Problem statement >> Where the word "scene" occurs in a line, return that line.

═══ Source excerpt ═══

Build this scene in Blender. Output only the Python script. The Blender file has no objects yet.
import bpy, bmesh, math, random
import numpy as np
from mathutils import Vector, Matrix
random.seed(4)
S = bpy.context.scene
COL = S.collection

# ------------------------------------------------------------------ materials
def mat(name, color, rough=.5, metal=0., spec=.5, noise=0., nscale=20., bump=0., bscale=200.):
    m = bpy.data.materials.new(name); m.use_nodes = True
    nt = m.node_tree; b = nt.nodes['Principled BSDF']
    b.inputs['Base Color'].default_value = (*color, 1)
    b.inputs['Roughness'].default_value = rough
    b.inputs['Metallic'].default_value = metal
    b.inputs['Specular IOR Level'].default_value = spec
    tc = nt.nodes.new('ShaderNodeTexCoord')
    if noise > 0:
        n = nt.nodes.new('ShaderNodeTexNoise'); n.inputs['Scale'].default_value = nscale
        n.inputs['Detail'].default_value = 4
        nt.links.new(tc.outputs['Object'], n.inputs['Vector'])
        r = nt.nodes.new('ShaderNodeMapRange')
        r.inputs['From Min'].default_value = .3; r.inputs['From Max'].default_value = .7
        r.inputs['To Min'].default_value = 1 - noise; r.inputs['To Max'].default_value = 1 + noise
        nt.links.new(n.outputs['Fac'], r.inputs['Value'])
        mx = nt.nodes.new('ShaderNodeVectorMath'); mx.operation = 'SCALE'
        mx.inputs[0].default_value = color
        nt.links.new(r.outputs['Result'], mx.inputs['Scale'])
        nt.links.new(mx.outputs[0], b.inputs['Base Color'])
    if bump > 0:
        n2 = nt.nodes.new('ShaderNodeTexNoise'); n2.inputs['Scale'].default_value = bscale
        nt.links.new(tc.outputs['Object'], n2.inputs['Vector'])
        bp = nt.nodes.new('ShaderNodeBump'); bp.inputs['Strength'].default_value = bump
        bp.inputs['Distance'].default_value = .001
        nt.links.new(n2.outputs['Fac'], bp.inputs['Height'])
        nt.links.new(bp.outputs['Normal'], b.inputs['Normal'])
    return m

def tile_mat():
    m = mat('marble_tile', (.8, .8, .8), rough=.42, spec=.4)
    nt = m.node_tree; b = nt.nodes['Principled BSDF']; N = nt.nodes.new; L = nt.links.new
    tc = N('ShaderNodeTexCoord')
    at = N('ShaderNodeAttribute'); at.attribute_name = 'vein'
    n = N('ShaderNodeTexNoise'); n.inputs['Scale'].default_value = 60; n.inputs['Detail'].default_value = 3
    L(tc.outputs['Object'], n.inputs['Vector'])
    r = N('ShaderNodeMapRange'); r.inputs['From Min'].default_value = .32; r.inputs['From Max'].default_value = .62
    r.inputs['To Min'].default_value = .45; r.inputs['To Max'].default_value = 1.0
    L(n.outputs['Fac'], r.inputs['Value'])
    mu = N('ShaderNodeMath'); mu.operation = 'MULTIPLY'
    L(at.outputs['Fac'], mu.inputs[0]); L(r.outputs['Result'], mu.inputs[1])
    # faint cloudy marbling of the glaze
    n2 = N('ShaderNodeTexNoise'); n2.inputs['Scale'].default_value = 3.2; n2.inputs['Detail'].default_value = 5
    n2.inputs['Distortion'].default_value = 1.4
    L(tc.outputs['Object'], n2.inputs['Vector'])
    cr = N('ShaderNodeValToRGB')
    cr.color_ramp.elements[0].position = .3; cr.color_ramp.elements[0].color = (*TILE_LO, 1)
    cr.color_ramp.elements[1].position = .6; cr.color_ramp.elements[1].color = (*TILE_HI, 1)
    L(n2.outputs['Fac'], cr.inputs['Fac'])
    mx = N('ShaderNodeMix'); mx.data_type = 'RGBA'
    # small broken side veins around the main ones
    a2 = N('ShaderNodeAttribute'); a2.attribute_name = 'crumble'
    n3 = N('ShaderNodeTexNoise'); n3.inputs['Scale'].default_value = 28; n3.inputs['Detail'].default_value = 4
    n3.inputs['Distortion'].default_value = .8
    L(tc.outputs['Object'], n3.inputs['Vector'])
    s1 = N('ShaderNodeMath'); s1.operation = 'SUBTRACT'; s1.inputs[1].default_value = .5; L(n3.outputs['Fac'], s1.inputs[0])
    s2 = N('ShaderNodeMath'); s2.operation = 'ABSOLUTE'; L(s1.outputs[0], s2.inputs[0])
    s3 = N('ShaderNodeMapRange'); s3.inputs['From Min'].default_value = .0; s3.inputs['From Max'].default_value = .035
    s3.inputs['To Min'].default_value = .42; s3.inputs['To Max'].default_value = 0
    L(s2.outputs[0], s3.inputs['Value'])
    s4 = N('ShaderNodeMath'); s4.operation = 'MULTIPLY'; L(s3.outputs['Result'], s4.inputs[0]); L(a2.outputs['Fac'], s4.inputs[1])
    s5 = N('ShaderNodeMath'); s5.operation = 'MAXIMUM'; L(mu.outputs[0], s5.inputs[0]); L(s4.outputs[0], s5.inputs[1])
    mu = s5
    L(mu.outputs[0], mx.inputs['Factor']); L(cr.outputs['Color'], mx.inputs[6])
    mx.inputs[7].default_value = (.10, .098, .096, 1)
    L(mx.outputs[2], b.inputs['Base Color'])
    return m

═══

Answer to this exercise >>
Build this scene in Blender. Output only the Python script. The Blender file has no objects yet.
S = bpy.context.scene